The track sits inside Chacko’s third album Give Me The Good Stuff, a collection that reaches across pop, rock, gospel, and country. You can hear how carefully it’s been built. The drums stay clean, keeping a steady pace without crowding the vocals. The guitar takes the lead where it needs to, sliding between warm chords and riffs that flirt with blues. It’s the kind of arrangement that feels deliberate but never overworked. The choices are tasteful,  you don’t need to be into gospel rock to enjoy it because the production keeps it rooted in something universally listenable.

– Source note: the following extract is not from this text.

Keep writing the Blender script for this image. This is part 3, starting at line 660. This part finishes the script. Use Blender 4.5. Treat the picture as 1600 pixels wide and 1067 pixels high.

“It’s about my pride, I’m going to control my stride,” he sings, and that’s where the song finds its meaning. Pride, one of the oldest sins, becomes here something to master rather than destroy. There’s a gospel quality to that confession, an inner reckoning told through rhythm and melody. But the song doesn’t preach. There’s a gospel undertone to that message, the same kind of quiet surrender you hear in Jesus Take the Wheel. It’s about letting go of control while still keeping faith in your own direction.

The guitars and drums bring a kind of road-trip nostalgia, sunlight and motion in equal parts. It’s a song you remember occasionally, and when you do, it takes you right back to that drive, chasing the sun with the radio on.